» Aim
Determine the number of lines in the listing below where the string "part" occurs; answer with the number alone.

------ Collected material ------

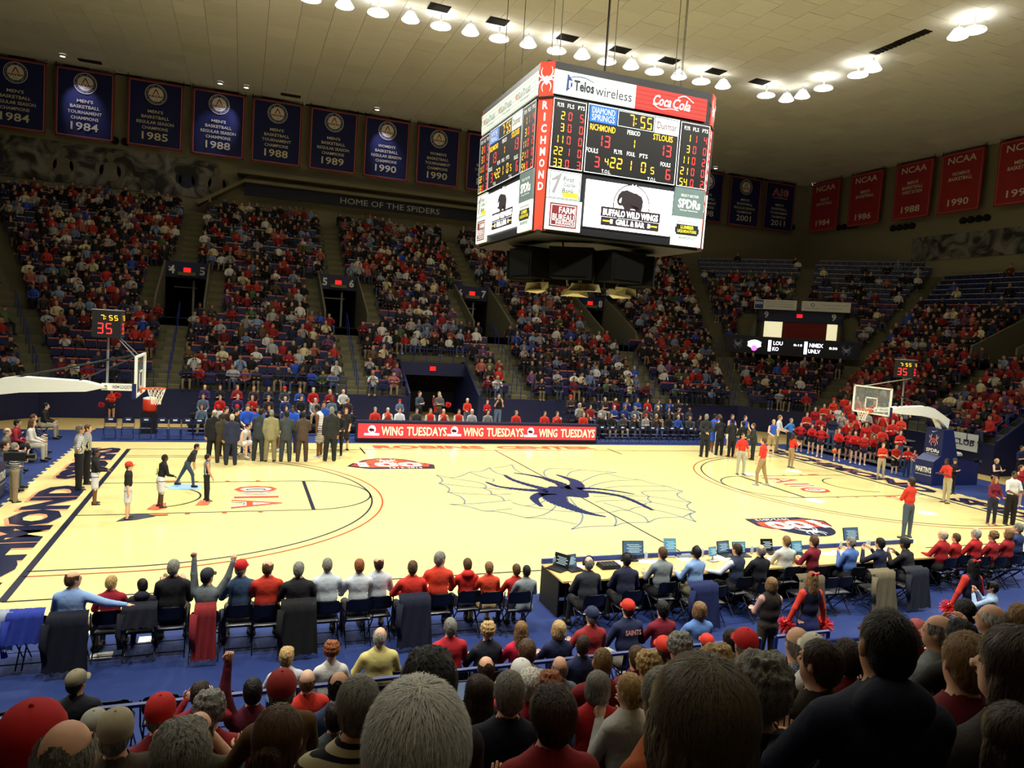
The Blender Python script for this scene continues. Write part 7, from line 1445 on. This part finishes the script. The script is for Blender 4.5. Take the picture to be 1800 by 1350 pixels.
for i, (px, py, sc, c1, hr, hc, lab) in enumerate([(1658, 931, 1., (160, 26, 34), 'rim', 'lg', 'bald man in a dark red sweater'), (1681, 937, .9, (170, 30, 36), 'short', 'br', 'boy with brown hair in red'), (1716, 929, 1., (170, 30, 36), 'short', 'lg', 'grey-haired man in a red sweater'), (1746, 934, .96, (160, 34, 40), 'curly', 'lb', 'woman with fair curly hair in red'), (1773, 930, .98, (150, 28, 36), 'bob', 'lb', 'person with fair bobbed hair in dark red'), (1790, 919, 1.03, (44, 60, 104), 'short', 'gy', 'grey-haired man in navy at the right edge')]):
    seated(px, py, N_(arm=AK, fat=1.15 if i != 1 else 1, hy=.15), -8, lab+', right end of the front row', sc=sc, chang=0, chlab='dark folding chair right of the press table, '+ORD[i]+' one', shirt=c1, pants=BK, hair=hr, hc=hc, sleeve=2)
row2 = [(505, 1139, .93, dict(hy=-.3, arm=AK), (200, 200, 206), (70, 96, 136), 'p', 'thick', 'bl', 'fair-haired youth in a white top and jeans'), (584, 1128, .96, dict(fem=1, arm=AK, hy=-.2), (214, 212, 206), NAV, 'p', 'curly', 'rd', 'woman with short auburn hair in a ribbed white sweater'), (669, 1102, 1.03, dict(fat=1.2, arm=AK, hy=-.3), (206, 192, 120), KH, 'w', 'balding', 'lg', 'man with thin white hair in a pale yellow shirt'),
        (792, 1086, 1.02, dict(fat=1.2, arm=AK), (180, 34, 46), NAV, 'w', 'short', 'gy', 'grey-haired man in a red polo'), (858, 1094, .98, dict(fem=1, fat=1.1, arm=AK), (40, 40, 54), NAV, 'p', 'curly', 'bl', 'woman with curly blond hair in a dark vest'), (917, 1092, .98, dict(fem=1, arm=AK, hy=-.2), (196, 30, 60), NAV, 'p', 'long', 'lb', 'woman with long light brown hair in crimson'), (983, 1091, .98, dict(fem=1, arm=AK, fat=1.05), (26, 32, 66), NAV, 'p', 'bob', 'bl', 'woman with straight blond hair in navy'),
        (1041, 1068, 1.02, dict(fat=1.15, arm=AK), (150, 40, 42), BK, 'w', 'short', 'gy', 'man in a navy cap and brick red shirt'), (1104, 1055, 1.03, dict(fat=1.15, arm=((.35, .3, -.8), (.2, 1, .1)), lean=.1), (32, 40, 74), (150, 146, 132), 'w', 'short', 'db', 'man in a red cap and navy shirt printed SAINTS'), (1165, 1057, 1.0, dict(fat=1.1, arm=AK, lean=.08), (120, 24, 44), BK, 'w', 'thick', 'bk', 'dark-haired person in a maroon top'), (1230, 1058, 1.02, dict(fat=1.25, arm=AK), (92, 128, 190), BK, 'w', 'bob', 'lb', 'person with fair bobbed hair in a sky blue shirt')]
for i, (px, py, sc, pk, c1, c2, sk, hr, hc, lab) in enumerate(row2):
    po = N_(**pk); pos = seated(px, py, po, 0, lab+', in front of the railing', sc=sc, chang=0, chlab='dark folding chair in front of the railing, '+ORD[i]+' from the left', shirt=c1, vest=(0, (32, 34, 48)) if i == 4 else None, pants=c2, skin=sk, hair=hr, hc=hc, sleeve=2, cap=(34, 44, 74) if i == 7 else R3 if i == 8 else None)
    if i == 8: t = tag(tadd(MB(), 'SAINTS', 0, 0, .26, .075, 0, .03).build('shirt_lettering', M((206, 130, 120), .7)), None); t.parent = S.collection.objects[-1] if 0 else None; t.matrix_world = frame((pos[0], pos[1]-.135, pos[2]+1.0*sc), (1, 0, 0), (0, .25, 1)); t.parent = None; own = [o for o in COL.objects if o.get('label') == lab+', in front of the railing'][0]; bpy.context.view_layer.update(); t.parent = own; t.matrix_parent_inverse = own.matrix_world.inverted()
for i, px in enumerate((285, 200, 375, 12, 700)): q = at(px, 1250, .82); chair('near', at(px, 1215+(0 if px < 600 else -25), .82)[0], -13.0, 0, 'empty dark folding chair at the railing, '+['beside the red-capped man', 'next to the man in the tan cap', 'left of the raised maroon arm', 'at the left edge', 'right of the yellow shirt'][i])
po = N_(fat=1.1, hy=-.55, arm=AK); seated(136, 1180, po, 0, 'man in a tan flat cap and black jacket looking right, behind the blue walkway', sc=1., chang=0, chlab='dark folding chair under the man in the tan cap', shirt=(24, 26, 34), pants=BK, skin='t', hair='short', hc='bk', sleeve=2, cap=(120, 112, 90))
# standing beside the walkway
P0 = lambda px, py, z: at(px, py, z)
def stand_h(px, py, hgt, po, ang, **kw):
    t = top_of(po); sc = hgt/t[2]; pos = place_head(px, py, po, ang, sc, 0.); return person(pos, ang, po, scale=sc, **kw), pos
stand_h(1357, 1015, 1.64, dict(res=.02, fem=1, arm=A_REST, fat=1.05), 12, shirt=(196, 150, 140), vest=(1, (44, 36, 32)), pants=(60, 52, 36), skin='p', hair='bob', hc='lb', sleeve=2, label='woman in a brown quilted vest standing behind the press table')
for px, py, hc, an, lab in ((1428, 1005, 'lb', 10, 'cheerleader with long fair hair and a red bow, seen from behind'), (1711, 983, 'bk', 8, 'cheerleader with long dark hair at the right, seen from behind')):
    po = dict(res=.02, fem=1, skirt=1, arm=((.4, .05, -1), (.3, .2, -1))); o, pos = stand_h(px, py, 1.68, po, an, shirt=(24, 28, 54), pants=(26, 34, 84), bare=1, skin='p', hair='long', hc=hc, sleeve=0, label=lab, shoes=(220, 220, 216))
    me = shell(body(po), 'sleeve', [UARM, FARM_], .010); c = link('sleeve', me, o); setmat(c, M((214, 60, 44), .8)); bpy.context.view_layer.update(); r = body(po)
    bw = link('bow', MB().tube([(-.07, 0, .02), (0, 0, 0), (.07, 0, .02)], [.03, .01, .03], 6).data('bow', M((206, 40, 50), .6)), o, mw=Matrix.Translation(Vector(r['hc'])+Vector((0, -.09, .11))))
    for s_ in 'LR': pompom(o.matrix_world@Vector(r['jo']['hand'+s_]), (206, 34, 36), 'red pompom in the %s hand of the %s cheerleader behind the press table' % ({'L': 'left', 'R': 'right'}[s_], 'fair' if hc == 'lb' else 'dark-haired'), .18)
stand_h(1745, 1022, 1.5, dict(res=.02, arm=A_FACE, hy=.3), -25, shirt=(160, 184, 218), pants=BK, skin='t', hair='short', hc='bk', sleeve=2, label='man in a pale blue shirt raising a phone with both hands')
# ================================================================ NEAR STAND CROWD, SEEN FROM BEHIND
def strands(o, res, n, col, L=.05, seed=1, up=.25, rad=(.088, .107, .104), part=0., thick=.0006, low=-.09, top=1.):
    """short real hairs over the scalp, combed away from the crown"""
    rr = np.random.default_rng(seed); d = rr.normal(size=(n*3, 3)); d /= np.linalg.norm(d, axis=1)[:, None]
    c = np.array([0, -.02, .035]); P = c+d*np.array(rad); ok = (P[:, 2] > low) & (P[:, 2] < top) & ~((P[:, 1] > .05) & (P[:, 2] < .075)); P, d = P[ok][:n], d[ok][:n]; n = len(P)
    crown = np.array([part, -.03, .15]); f = P-crown; f -= (f*d).sum(1)[:, None]*d; f /= np.linalg.norm(f, axis=1)[:, None]+1e-6
    f += rr.normal(0, .3, (n, 3)); f -= (f*d).sum(1)[:, None]*d; g = np.cross(f, d); g /= np.linalg.norm(g, axis=1)[:, None]+1e-6; LL = L*rr.uniform(.5, 1.2, n)[:, None]; w_ = thick*rr.uniform(.7, 1.6, n)[:, None]
    def onto(q, e): v = q-c; k_ = np.sqrt(((v/np.array(rad))**2).sum(1))[:, None]; v = v/k_*(1+e); v[:, 2] = np.where(q[:, 2] < -.03, np.minimum(v[:, 2], q[:, 2]-c[2]), v[:, 2]); return c+v
    e1 = rr.uniform(.0, .05, (n, 1))+up*.06; a = P*1.0; b = onto(P+f*LL*.5, e1*.8); e = onto(P+f*LL, e1*1.2)
    V = np.stack([a-g*w_, a+g*w_, b-g*w_*.8, b+g*w_*.8, e], 1).reshape(-1, 3); i = np.arange(n)[:, None]*5
    F = np.concatenate([np.concatenate([i, i+1, i+3], 1), np.concatenate([i, i+3, i+2], 1), np.concatenate([i+2, i+3, i+4], 1)])
    me = np_mesh('hair_strands', V, F, False); me.materials.append(col); s_ = link('hair_strands', me, o, mw=Matrix.Translation(Vector(res['hc']))@Matrix(res['RH'].tolist()).to_4x4()); s_['kind'] = 'stuff'; return s_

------

» Exercise result
3